Il commissario Ricciardi non è certo un allegrone, anche perché avere le anime di coloro che sono morti che continuano ad agitarsi di fronte a te (e tu solo le puoi vedere) perché ti chiedono di fare giustizia di chi ha causato una morte violenta non deve essere una facoltà che induce alla spensieratezza. Io penso che se soltanto venti anni fa qualcuno avesse proposto una fiction con il personaggio creato da Maurizio De Giovanni, il tentativo sarebbe sicuramente andato nel vuoto. Invece la fiction, diretta da Alessandro D’Alatri e interpretata da uno straordinario Lino Guanciale, sta dominando gli ascolti ed è sicuramente il caso dell’anno. Non solo. I romanzi sono stati come sappiamo un grande successo, e si vendono molto anche i fumetti che sono stati proposti da un anno a questa parte a cura di Sergio Bonelli Editore, la corazzata italiana del fumetto. E Maurizio De Giovanni si avvia a diventare il nuovo Camilleri: essendo persona simpaticissima e tifoso fortemente anti iuventino, non possiamo non esserne felici.
Però il personaggio di Ricciardi merita un approfondimento. Ci dice che anche il pubblico più tradizionale, quello delle fiction di Raiuno (Dagospia lo ha brillantemente ribattezzato il pubblico dei telemorenti), sta cambiando. Chissà. forse ci libereremo di Don Matteo e dei suoi buoni sentimenti. In Ricciardi di buoni sentimenti non ce ne sono troppi, anche perché il commissario agisce mentre intorno a sé la macchina di propaganda del fascismo fa sì che tutto debba essere raccontato al meglio, senza scandali, senza che i potenti vengano messi in discussione. Lui non alza mai la voce ma fa sempre quello che vuole lui. Il capo della polizia non ne è affatto contento, ma deve rassegnarsi. Chissà, se invece di indagare su delitti a Napoli avesse indagato sulle nomine agli alti comandi avrebbe reso noto che il maresciallo Badoglio, prima di diventare l’eroe del trasformismo, era stato uno dei maggiori responsabili della disfatta di Caporetto. Chissà, magari avrebbe scoperto e reso noto che in Etiopia e in Libia gli italiani avevano usato di gas e che Graziani era un criminale di guerra. Per adesso accontentiamoci del fatto che sa come trattare questori e prefetti. Chissà, in futuro…

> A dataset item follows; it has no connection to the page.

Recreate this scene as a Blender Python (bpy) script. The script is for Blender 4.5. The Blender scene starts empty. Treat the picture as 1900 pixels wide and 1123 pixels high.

La regia è asciutta, rifugge da un altro difetto endemico delle fiction di Raiuno, quello di dilatare i tempi per raggiungere le due ore di durata canonica. Almeno nelle prime due puntate, una narrazione di due ore corrisponde ad avvenimenti che meritano due ore di attenzione. Un tenore assassinato e una sartina incinta, non c’è nemmeno spazio per la melassa raccontata dal prete con gli occhi azzurri. De Giovanni dimostra di conoscere le regole del melodramma, ambientando un omicidio proprio durante una Cavalleria rusticana. Nel melodramma, i sentimenti prevalgono sulla razionalità. E nella vita, nella vita vera, sono molto più importanti di quanto si pensi. Forse la via del successo passa anche da qui.